Wodociągowanie gminy Lipno zostało już praktycznie zakończone. Z sieci wodociągowej korzysta już około 10 tysięcy mieszkańców. W poprzednich latach w czasie suszy mieszkańcy często narzekali na to, że brakuje wody. Czy po podwyżce krany latem nie będą suche?
Andrzej Szychulski, wójt gminy Lipno podkreśla, że w ostatnich latach gmina sporo zainwestowała w ujęcia wody. Zmodernizowane zostały ujęcia w Jastrzębiu i Głodowie. - Sytuacja się poprawiła - tłumaczy wójt. - Przy nadzwyczajnym wzmożonym poborze może się jednak zdarzyć, że wody będzie chwilami brakowało.
Od 1 czerwca mieszkańcy Lipna zapłacą za metr sześcienny wody kilkadziesiąt groszy więcej. Dotychczas obowiązywała cena - 1,29 zł brutto. Radni jednogłośnie zdecydowali o podwyżce i ustaleniu nowej stawki na poziomie 1,81 zł. Wiadomo też, że ta cena będzie obowiązywała do końca maja przyszłego roku.
Dlaczego cena wody została zmieniona? - Wzrosły koszty obsługi i utrzymania sieci wodociągowej, energii elektrycznej - tłumaczy wójt Szychulski. Podkreśla też, że cena wody w gminie Lipno ostatni raz była zmieniana w 2004 roku, a więc pięć lat temu. Nowa cena, według zapewnień wójta, nie odbiega od cen w sąsiednich samorządach.

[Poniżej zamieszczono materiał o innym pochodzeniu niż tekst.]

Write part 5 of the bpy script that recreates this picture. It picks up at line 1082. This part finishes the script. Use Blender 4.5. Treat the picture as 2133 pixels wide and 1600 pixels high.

Po tym, jak cała gmina Lipno została zwodociągowana władze gminy przymierzają się do uregulowania gospodarki wodno-ściekowej w największych miejscowościach, takich jak Karnkowo, Łochocin i Radomice. Planowana jest m.in. budowa oczyszczalni ścieków. - Obecnie pracujemy nad opracowywaniem dokumentacji technicznej - mówi wójt Szychulski.
Na ten projekt władze gminy będą się starać o dotacje z funduszy unijnych. W mniejszych miejscowościach kontynuowana będzie budowa przydomowych oczyszczalni.